++++ GIVEN INFORMATION ++++

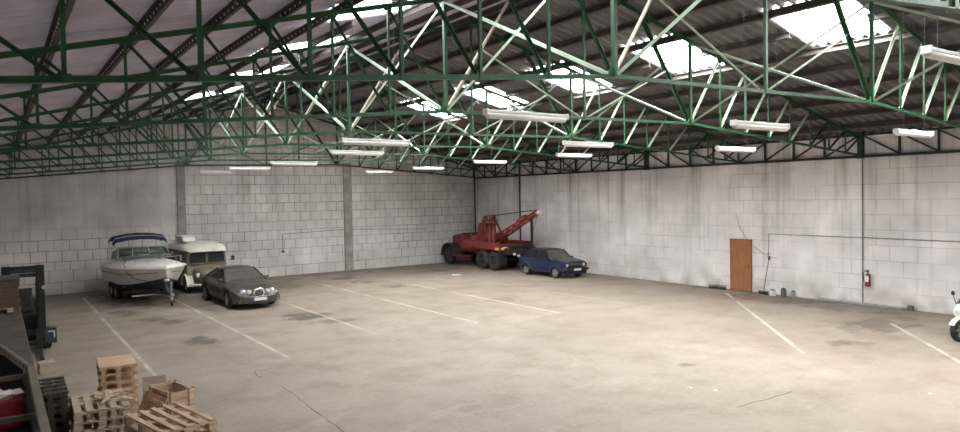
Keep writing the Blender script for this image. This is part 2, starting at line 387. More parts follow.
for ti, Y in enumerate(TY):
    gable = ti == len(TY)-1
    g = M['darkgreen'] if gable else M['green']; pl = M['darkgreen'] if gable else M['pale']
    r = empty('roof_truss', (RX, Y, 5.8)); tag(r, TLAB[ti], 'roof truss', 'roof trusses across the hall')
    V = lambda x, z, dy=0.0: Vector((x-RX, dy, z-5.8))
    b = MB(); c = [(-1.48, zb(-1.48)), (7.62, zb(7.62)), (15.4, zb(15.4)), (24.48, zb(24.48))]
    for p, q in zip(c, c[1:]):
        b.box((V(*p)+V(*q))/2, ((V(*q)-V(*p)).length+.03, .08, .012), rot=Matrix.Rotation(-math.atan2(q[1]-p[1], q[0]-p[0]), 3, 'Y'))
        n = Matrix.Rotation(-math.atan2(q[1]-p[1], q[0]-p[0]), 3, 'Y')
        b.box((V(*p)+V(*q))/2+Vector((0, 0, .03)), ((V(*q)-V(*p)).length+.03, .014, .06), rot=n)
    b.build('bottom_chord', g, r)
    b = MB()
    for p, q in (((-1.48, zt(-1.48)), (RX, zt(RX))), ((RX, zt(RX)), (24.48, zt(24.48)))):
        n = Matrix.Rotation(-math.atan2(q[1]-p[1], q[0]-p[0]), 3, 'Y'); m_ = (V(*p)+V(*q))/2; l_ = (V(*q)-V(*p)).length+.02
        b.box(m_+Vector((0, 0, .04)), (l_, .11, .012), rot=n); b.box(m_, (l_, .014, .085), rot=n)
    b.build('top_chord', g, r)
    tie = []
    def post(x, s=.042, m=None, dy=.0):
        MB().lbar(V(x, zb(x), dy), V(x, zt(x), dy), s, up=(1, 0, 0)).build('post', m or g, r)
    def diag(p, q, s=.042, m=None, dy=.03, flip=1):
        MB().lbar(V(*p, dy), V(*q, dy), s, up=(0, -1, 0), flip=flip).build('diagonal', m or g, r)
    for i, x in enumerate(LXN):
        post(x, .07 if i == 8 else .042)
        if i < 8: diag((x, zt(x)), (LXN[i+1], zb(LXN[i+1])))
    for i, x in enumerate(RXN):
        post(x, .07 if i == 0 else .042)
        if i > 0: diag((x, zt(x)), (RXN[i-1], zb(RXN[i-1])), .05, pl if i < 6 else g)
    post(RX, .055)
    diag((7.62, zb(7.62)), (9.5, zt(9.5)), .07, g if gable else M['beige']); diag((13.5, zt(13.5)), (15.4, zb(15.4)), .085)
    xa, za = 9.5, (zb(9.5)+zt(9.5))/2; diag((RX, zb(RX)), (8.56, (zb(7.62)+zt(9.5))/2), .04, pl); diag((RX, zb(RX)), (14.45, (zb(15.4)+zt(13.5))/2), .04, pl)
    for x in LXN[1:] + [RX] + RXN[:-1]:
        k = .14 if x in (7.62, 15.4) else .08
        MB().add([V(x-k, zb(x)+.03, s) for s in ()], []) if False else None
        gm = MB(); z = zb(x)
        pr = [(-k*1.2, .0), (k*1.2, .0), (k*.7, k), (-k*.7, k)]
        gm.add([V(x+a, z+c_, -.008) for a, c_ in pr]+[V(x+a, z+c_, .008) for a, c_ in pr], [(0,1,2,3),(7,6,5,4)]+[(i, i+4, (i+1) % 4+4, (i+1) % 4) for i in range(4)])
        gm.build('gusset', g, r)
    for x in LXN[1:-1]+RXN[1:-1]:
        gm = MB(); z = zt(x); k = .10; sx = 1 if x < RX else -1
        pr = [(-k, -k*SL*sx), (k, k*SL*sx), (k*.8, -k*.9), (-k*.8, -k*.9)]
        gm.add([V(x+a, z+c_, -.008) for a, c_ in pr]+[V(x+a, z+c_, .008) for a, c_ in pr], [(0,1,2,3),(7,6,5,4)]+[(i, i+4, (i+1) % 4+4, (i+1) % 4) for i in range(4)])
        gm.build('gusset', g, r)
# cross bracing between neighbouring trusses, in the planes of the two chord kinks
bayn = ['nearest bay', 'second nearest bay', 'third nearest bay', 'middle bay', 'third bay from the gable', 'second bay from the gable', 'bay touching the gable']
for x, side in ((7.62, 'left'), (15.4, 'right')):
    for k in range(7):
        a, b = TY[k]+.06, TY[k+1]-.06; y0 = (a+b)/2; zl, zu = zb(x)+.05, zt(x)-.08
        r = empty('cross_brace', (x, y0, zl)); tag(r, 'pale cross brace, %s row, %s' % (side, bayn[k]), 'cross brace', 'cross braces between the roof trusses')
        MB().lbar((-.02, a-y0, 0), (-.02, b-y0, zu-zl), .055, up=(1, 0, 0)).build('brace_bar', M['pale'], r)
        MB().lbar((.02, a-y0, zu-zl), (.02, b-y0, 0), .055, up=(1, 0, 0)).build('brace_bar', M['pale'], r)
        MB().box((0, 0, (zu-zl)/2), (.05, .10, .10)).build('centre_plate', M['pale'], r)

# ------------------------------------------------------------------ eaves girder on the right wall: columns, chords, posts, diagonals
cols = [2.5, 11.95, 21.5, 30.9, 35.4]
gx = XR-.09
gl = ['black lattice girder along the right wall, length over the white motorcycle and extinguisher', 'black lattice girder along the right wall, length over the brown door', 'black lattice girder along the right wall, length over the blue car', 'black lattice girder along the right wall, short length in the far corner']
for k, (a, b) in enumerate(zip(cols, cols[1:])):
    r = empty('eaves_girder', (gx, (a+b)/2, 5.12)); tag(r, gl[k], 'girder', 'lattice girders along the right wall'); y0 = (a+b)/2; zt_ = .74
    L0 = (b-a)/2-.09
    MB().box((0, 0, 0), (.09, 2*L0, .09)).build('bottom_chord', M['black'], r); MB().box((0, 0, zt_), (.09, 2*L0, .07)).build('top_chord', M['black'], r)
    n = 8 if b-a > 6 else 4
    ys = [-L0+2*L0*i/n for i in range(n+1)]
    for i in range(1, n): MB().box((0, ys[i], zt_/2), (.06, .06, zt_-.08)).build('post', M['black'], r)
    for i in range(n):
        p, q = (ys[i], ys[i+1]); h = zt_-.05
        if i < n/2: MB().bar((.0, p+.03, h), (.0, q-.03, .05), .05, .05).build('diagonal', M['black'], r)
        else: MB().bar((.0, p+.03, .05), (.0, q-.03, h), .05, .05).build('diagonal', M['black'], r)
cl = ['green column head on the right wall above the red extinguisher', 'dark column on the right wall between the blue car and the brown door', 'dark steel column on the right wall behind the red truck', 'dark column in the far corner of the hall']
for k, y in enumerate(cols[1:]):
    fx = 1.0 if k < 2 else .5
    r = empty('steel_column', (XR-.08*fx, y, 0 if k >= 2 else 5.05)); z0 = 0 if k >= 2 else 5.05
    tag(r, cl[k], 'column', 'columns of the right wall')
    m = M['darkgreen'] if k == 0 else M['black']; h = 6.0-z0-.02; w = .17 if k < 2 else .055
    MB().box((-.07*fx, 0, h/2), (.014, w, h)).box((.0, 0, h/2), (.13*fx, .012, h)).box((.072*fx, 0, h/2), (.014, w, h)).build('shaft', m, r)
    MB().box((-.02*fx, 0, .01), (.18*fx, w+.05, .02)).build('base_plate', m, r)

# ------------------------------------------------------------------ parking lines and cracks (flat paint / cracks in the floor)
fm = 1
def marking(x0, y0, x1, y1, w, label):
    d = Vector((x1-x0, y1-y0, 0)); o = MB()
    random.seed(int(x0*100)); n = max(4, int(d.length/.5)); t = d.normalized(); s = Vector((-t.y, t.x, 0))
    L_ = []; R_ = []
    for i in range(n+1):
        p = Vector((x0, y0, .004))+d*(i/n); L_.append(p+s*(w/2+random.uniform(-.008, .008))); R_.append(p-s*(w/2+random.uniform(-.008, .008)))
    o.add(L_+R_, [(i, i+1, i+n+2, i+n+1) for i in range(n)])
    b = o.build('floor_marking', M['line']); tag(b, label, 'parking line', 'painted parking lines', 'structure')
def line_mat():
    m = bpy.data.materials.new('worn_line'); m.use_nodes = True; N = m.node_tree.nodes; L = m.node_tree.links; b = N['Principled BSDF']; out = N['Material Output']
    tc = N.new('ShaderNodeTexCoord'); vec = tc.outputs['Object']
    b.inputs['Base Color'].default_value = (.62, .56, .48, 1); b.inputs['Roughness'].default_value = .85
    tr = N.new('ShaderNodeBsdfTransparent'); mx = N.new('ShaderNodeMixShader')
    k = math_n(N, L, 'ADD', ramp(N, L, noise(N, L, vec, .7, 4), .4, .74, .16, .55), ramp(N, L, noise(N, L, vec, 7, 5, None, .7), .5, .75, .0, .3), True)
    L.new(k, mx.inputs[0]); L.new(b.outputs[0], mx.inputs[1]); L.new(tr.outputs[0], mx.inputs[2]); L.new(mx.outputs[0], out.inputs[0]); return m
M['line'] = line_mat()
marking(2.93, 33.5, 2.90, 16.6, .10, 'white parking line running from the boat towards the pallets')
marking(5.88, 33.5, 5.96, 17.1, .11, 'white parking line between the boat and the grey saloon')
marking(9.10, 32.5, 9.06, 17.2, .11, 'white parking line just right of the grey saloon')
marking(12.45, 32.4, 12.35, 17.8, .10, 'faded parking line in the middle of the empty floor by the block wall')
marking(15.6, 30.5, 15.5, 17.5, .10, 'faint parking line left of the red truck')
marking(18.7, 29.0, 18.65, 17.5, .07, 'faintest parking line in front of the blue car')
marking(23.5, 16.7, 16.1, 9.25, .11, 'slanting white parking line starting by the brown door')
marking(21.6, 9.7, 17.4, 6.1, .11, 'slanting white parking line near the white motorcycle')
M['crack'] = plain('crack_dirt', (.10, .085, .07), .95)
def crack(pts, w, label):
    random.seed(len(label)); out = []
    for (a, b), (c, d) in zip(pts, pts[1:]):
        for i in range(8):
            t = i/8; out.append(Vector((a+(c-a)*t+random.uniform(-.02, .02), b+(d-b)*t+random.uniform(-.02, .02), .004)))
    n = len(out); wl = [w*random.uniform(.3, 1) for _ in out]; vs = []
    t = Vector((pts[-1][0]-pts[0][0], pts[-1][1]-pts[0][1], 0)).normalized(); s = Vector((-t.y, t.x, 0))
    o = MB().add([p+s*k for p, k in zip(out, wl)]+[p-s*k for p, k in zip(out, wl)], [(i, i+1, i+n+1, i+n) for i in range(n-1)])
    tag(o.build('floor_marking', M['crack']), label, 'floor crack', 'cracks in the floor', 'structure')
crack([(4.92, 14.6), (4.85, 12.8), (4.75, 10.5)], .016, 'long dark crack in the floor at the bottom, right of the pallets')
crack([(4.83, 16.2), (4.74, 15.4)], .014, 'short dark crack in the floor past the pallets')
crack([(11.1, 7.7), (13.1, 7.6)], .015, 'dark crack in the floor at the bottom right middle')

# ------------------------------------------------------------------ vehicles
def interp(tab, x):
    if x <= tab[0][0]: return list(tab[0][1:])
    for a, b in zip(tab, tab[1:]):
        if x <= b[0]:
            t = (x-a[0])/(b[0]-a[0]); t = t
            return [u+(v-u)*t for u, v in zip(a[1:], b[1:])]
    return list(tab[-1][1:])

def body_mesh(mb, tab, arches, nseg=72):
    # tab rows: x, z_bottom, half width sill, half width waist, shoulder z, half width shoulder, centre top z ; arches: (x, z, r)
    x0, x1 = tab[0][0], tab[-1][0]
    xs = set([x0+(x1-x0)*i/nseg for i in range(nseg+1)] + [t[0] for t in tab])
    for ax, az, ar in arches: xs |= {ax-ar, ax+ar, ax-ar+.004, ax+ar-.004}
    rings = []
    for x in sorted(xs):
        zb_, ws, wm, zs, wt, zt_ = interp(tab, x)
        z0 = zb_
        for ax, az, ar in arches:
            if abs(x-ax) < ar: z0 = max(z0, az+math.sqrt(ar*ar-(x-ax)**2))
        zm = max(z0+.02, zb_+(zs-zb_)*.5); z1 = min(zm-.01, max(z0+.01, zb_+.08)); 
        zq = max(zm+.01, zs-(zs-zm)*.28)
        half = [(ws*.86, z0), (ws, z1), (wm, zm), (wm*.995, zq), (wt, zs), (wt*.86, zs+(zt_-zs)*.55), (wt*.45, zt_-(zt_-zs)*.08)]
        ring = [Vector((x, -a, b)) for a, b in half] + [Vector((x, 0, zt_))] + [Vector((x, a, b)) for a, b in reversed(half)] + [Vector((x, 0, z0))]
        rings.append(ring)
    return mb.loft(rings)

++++

WHAT YOU ARE ASKED TO DO:
Looking at the material above, count the lines that hold "gable" and give the total alone.

COMPLETED EXERCISE:
4